As greenseeing and warging were traits specific to the Children of the Forest, one can assume the Starks, the Reeds, and other Houses of the North intermarried with the Not Elves™, giving their descendants the occasional fantastical power.

So now we have peace that is stable enough to broker interspecies relations. But it is at this point (relatively speaking) that both the Children of the Forest used magic to shatter the land bridge between Essos and Dorne and the Long Night began. The Long Night was a planet-wide event where the sun didn”t come out for a generation, and the land was plunged into an extended, icy winter. It is also the first time the White Walkers appear on the record. They came from the Lands of Always Winter and declared war on humans and Elder Races alike. They rode giant ice spiders and were terrifying. It was only after Azor Ahai defeated whatever was causing the Long Night and brought back summer that they White Walkers retreated. After that, the Elder Races and the First Men* worked together to build the Wall and keep all the ice zombies away.

*I”m not entirely sure Bran the Builder of legend was one of the First Men. His construction of the Wall and Storm”s End implies a knowledge of architecture beyond that of mere humans. Perhaps he was one of the third Elder Race, the Mazemakers?

So where in that timeline to the Children of the Forest create the White Walkers? There was literally a millennia or two (or more) of peace between the First Men and the Children before the White Walkers appeared.

There are several possibilities. One, the maesters have the dates wrong. This is entirely possible as most of Westeros” ancient history was passed down orally. Two, the show has diverged from the lore of the novels. Also entirely possible. But what if the White Walkers simply weren”t always what they are now?

If you go back and rewatch the transformation scene, the man isn”t exactly struggling. He doesn”t look happy about the dagger, but he”s not flailing to get away and is pretty stoic and still once the obsidian pierces his flesh. Nor does the Not Elf™ stabbing him look full of anger or hate. Is it possible he volunteered for the job? Even if he didn”t, the only thing that changes is the man”s eyes. His skin doesn”t turn blue or icy, the weirwood around him doesn”t begin to frost over. It”s possible that whatever happened to make the White Walkers into frozen liches was a secondary event centuries after the first.

What exactly were the Children of the Forest trying to do? They say they needed to “defend themselves” from men, but how did shoving obsidian into their enemies” chest cavity accomplish that? Did they even mean the First Men (who weren”t actually the first humans to touch Westerosi soil)? As all the Children of the Forest seen so far are female and all the White Walkers are male, perhaps is was an attempt to literally marry the two races. Or it may have just been an attempt to imbue sympathetic humans with powers. In A Feast For Crows, readers learn the Children of the Forest used to give 100 obsidian daggers a year to the men of the Night”s Watch during the Age of Heroes. Was it to defeat the White Walkers with, or to power the Night”s Watch? If the latter, perhaps the Night”s Watch oath to “father no children” used to have more dire consequences should if the vow was broken.
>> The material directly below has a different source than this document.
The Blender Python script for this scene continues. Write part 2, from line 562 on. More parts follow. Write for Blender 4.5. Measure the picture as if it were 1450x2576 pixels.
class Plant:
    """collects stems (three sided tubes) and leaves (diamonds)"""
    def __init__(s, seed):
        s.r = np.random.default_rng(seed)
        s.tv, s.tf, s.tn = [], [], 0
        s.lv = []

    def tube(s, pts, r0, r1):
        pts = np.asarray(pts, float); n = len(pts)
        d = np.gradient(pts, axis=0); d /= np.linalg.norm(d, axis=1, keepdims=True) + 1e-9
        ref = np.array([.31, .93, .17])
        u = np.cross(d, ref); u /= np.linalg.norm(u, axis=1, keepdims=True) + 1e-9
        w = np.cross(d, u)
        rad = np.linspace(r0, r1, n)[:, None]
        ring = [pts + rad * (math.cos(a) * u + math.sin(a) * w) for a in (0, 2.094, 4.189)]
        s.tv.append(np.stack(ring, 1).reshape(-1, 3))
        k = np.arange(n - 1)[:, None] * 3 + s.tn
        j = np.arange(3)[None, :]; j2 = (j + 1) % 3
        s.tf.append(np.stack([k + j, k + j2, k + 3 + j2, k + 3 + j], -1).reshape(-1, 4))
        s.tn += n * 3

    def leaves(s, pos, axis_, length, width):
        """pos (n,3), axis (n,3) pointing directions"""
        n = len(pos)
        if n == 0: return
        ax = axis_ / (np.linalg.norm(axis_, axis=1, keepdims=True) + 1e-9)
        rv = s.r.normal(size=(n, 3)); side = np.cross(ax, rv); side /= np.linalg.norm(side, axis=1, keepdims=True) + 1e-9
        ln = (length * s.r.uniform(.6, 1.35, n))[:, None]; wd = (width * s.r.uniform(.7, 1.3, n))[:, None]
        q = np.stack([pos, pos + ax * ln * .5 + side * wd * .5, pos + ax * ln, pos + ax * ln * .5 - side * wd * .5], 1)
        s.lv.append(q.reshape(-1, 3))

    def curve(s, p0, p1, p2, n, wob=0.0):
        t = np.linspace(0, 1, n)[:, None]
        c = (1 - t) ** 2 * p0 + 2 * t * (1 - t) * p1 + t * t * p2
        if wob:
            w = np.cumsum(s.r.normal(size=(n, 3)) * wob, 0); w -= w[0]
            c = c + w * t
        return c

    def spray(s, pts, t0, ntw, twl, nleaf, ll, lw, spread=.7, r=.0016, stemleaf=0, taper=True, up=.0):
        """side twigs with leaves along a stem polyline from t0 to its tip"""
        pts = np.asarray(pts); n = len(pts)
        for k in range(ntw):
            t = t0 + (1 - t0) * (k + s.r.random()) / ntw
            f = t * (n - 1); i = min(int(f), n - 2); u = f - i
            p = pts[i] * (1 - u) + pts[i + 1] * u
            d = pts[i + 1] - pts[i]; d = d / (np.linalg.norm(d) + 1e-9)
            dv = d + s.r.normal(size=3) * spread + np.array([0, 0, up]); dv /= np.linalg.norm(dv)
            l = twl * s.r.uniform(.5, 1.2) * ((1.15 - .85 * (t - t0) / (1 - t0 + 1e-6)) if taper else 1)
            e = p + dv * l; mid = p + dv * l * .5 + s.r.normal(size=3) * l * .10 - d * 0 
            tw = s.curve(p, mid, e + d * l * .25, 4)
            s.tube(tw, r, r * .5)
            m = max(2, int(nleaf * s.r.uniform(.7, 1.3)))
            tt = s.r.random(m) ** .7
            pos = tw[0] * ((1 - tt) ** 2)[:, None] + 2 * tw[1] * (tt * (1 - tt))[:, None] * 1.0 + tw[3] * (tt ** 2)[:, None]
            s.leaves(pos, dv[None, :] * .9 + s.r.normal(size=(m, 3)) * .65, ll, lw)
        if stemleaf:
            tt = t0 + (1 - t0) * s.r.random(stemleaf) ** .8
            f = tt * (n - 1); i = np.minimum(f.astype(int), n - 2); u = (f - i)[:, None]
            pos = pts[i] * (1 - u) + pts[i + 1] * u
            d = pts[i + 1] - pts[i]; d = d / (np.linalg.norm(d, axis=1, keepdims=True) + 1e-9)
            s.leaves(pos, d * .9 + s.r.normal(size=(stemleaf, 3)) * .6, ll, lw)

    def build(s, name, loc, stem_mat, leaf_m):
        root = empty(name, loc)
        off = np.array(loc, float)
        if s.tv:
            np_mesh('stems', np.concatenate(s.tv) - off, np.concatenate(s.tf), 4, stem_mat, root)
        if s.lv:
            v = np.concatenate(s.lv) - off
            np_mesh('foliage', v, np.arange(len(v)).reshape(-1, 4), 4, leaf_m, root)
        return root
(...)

Regardless of the how or why of it, if Game of Thrones is following the timeline of Martin”s books, something happened between the creation of the Others and their descent into White Walker-dom. After all, what sense would it make for the thing that gave White Walkers their power (dragonglass) also be the thing that can also destroy them? It should be like hitting the Hulk with gamma rays, just making them more powerful. Whatever caused it, I”ll bet you a shiny groat the Night”s King and the Night”s Queen were involved. When the Night”s King – a former Commander of the Night”s Watch – was finally defeated, the Others disappeared from the annals of history.

What do you guys think? Is there more to the White Walker creation story than first meets the eye?